Magnificent Obsession: We poor devils
by Ryland Walker Knight
The angles are the director’s thoughts. The lighting is his philosophy.
— Douglas Sirk
It's really hard to sound intelligent talking about an object like Douglas Sirk's Magnificent Obsession. Especially when you're something like homeless and everything like jobless and the worst song on the radio could probably dig deep behind your eyeballs. Nevertheless, I tried my best over in a piece published at The Auteurs' Notebook. Also: I threw together an image essay over at VINYL IS IMAGES. For some more (that is, real) smarts, I would recommend Tag Gallagher's piece at Senses of Cinema (again, way back), titled "White Melodrama," not only because of all the smart things said therein but also because I find its layout design a rare instance of web journalism playing with arrangement in a dynamic and exciting way: it makes you rethink your reading space.
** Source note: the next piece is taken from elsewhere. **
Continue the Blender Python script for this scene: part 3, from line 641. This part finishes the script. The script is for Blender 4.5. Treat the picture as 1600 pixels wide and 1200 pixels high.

I feel the images in their array. (This is something I try to do in these posts, but, clearly, there's more to be done, as Andy Rector so often illustrates.) Plus: Tag there helps his visual argument when he writes things like this: "Will need not destroy; it can vitalize, it can lust for good. Here Sirk improves on Schopenhauer, who saw cessation of pain only in cessation of desire." Equilibrium? Who's level? I don't even think I want to be that deep in the middle, let alone aim for it. I'd rather immolate.